First, when we tie we are confronted with each other as human beings who, in my approach, not only could be understood as a whole but should be understood as such. This includes all kinds of facets of the personality of the person we tie with. We cannot just pick one side of each other, we have to take the whole or else it becomes utterly flat and dull. So, when we tie with someone, instead of just imposing one image, we could see our partner as that piece of art with all its layers and explore all of them – at once in one large meandering walk or piece by piece, coming back to each other. There is no problem to go to the amusement park where everything goes so fast but then you want to sit together on a bench in the nature and just relax. Or to go the curiosity cabinet and laugh together. There is nothing wrong with going to the ornamental architectures of the part which we can admire and which, admittedly have added a lot to the understanding of modern architecture. What I am trying to say is that in tying there is nothing wrong with tying very technical or ornamental, there is no problem to burst out laughing or to cry together. As long as this is what the people involved found together and want to spend time with, it is good since no person is just one layer and ropes are able to express exactly this multilayer structure of personalities. When you tie with each other, go on a journey that touches you both and that doesn’t only rely on the first three pictures of a google image search. Show each other that you take responsibility for each other, that your intentions are not to mess up the other one. In a city, when a tourist throws out some garbage on the street, no wonder the city gets angry. On the other side, when many of the city’s people are rude and excluding to a tourist, it is just understandable that this individual doesn’t want to come back.
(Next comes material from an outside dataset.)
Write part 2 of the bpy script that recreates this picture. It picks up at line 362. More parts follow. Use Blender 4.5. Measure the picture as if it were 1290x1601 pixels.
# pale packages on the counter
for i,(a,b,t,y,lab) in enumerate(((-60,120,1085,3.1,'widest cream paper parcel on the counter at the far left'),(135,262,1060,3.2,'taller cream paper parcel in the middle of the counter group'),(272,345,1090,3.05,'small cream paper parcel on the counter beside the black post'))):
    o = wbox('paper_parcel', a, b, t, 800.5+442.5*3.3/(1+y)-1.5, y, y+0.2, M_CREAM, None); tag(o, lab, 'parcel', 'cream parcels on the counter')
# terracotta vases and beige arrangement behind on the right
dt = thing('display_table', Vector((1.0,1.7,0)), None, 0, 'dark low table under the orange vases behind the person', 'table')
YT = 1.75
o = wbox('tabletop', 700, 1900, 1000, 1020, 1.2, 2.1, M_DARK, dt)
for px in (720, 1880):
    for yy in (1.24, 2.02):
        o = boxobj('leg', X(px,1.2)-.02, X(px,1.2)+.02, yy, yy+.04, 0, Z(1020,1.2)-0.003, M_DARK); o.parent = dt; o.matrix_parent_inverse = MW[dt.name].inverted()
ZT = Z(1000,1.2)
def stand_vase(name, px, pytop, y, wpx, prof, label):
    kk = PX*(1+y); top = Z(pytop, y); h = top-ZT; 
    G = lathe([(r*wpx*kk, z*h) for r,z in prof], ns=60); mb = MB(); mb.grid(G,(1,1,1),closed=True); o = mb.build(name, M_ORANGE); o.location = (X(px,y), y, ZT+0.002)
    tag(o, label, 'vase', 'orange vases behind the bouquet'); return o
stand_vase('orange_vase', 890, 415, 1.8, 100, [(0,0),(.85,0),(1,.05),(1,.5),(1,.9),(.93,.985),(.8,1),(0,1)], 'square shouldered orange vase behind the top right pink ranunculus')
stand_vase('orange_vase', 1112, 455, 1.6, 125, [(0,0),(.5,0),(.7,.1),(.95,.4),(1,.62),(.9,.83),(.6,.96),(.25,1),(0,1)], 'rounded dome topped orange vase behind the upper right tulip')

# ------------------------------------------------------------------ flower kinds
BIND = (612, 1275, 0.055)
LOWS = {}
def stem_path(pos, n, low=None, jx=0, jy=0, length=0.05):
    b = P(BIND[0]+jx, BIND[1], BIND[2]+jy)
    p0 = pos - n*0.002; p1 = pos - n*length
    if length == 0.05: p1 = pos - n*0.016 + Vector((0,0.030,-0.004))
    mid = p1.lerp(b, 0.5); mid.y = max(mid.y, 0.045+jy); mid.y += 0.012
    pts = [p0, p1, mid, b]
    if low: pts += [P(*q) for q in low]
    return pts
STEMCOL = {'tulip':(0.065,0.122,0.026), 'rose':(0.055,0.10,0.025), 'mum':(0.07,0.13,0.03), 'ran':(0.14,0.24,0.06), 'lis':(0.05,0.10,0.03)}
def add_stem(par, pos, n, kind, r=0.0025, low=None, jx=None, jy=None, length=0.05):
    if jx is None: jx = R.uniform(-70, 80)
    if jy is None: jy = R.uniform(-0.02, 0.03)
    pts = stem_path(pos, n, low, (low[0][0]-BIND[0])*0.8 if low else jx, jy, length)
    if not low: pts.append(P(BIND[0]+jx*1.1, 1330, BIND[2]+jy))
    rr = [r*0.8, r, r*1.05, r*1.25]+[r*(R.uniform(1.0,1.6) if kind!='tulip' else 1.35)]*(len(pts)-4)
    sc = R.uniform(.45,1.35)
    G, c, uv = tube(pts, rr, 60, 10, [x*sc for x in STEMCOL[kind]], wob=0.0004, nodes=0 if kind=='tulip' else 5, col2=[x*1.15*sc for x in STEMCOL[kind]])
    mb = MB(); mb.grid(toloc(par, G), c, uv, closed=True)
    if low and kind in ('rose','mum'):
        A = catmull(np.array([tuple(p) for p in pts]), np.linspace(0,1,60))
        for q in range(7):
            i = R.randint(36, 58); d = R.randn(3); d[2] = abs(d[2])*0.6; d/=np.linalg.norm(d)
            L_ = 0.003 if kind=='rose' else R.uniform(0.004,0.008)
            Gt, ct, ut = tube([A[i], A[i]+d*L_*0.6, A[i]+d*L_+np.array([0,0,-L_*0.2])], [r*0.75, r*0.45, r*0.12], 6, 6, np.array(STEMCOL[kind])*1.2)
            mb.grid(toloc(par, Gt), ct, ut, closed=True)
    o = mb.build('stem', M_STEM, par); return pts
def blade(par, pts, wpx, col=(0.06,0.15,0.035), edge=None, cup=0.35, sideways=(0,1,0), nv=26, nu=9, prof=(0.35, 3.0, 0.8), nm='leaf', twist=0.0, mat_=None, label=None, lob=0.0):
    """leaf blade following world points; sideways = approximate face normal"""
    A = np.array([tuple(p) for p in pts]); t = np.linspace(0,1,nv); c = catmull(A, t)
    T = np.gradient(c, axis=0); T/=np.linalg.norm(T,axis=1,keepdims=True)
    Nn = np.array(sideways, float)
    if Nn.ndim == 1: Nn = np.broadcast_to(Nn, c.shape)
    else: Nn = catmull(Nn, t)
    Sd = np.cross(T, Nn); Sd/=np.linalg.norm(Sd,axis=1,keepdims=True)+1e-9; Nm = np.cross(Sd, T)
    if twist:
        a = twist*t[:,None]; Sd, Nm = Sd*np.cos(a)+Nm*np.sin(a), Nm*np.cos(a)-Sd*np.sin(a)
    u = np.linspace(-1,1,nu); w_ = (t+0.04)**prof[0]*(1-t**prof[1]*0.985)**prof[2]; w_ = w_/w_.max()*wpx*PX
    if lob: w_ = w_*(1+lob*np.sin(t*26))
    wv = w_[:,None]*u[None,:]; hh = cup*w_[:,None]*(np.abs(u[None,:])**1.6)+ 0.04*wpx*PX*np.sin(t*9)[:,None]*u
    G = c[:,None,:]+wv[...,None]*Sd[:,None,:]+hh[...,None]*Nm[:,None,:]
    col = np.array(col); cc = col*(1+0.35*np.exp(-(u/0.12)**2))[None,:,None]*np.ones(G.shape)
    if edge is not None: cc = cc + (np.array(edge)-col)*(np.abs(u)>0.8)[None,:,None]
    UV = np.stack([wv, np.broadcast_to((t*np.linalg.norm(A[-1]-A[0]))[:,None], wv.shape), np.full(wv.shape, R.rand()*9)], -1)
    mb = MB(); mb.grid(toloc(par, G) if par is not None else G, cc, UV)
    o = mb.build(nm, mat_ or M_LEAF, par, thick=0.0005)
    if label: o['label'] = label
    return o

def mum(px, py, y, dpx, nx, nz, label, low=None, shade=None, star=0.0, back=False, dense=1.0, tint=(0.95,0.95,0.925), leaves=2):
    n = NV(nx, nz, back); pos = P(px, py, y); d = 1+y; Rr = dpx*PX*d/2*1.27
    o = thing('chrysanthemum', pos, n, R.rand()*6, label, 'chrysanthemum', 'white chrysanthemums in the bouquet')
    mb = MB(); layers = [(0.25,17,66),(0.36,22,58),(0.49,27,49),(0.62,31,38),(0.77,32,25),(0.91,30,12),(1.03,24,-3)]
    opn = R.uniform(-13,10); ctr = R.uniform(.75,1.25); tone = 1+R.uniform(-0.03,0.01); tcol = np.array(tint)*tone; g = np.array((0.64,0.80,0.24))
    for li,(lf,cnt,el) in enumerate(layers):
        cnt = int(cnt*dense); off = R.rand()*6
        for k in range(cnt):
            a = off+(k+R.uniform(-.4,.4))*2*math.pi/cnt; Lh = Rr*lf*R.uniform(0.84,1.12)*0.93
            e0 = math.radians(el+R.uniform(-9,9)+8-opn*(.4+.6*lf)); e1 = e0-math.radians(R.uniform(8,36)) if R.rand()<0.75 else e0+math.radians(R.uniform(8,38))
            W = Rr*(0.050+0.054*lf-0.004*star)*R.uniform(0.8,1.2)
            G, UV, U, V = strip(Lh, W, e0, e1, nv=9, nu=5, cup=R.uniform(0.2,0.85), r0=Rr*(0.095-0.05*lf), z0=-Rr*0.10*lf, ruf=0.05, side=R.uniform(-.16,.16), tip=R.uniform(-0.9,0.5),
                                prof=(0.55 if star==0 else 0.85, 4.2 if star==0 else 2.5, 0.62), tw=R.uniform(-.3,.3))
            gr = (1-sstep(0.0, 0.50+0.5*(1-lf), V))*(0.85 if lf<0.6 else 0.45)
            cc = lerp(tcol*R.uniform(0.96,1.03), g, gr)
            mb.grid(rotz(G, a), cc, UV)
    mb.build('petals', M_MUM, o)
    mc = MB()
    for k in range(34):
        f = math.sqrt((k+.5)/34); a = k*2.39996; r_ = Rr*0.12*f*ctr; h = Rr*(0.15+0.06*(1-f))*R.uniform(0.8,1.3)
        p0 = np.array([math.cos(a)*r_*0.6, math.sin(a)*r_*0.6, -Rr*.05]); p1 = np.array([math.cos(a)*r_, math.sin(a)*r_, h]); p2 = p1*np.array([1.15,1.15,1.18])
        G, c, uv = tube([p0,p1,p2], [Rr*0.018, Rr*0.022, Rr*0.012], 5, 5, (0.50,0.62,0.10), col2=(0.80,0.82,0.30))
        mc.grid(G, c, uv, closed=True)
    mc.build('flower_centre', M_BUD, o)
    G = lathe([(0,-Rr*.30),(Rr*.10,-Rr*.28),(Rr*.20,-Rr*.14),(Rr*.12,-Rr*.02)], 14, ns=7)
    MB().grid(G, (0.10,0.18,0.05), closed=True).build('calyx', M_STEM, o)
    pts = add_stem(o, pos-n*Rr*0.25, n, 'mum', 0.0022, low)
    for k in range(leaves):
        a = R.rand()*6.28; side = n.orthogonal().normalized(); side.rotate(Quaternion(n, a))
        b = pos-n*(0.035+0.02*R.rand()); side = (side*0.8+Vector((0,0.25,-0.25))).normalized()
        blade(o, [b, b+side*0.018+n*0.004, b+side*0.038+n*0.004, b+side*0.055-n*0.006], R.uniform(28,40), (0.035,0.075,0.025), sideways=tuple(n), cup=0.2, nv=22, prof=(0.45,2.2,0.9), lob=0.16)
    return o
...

On a teaching side, I encourage teachers and those who try to share to not only present one rope pattern after the next but to take their participants and students on a journey where they can actually get something out of. I encourage you to write your teaching programs, but, if you see something interesting in a side street and your audience wants to go there, then do that. Negotiate each other, you and your participants! This includes that one should not teach at the limit of one’s own abilities like it is so often the case. Whether you literally go to a city built in your mind or something else, that doesn’t matter.
I started to implement the concept of Kinbaku city into my teaching (and tying) around 2018 in Paris and I am working on it since then. The above is a sketch, an idea I want to share for the sake of progress in a positive direction.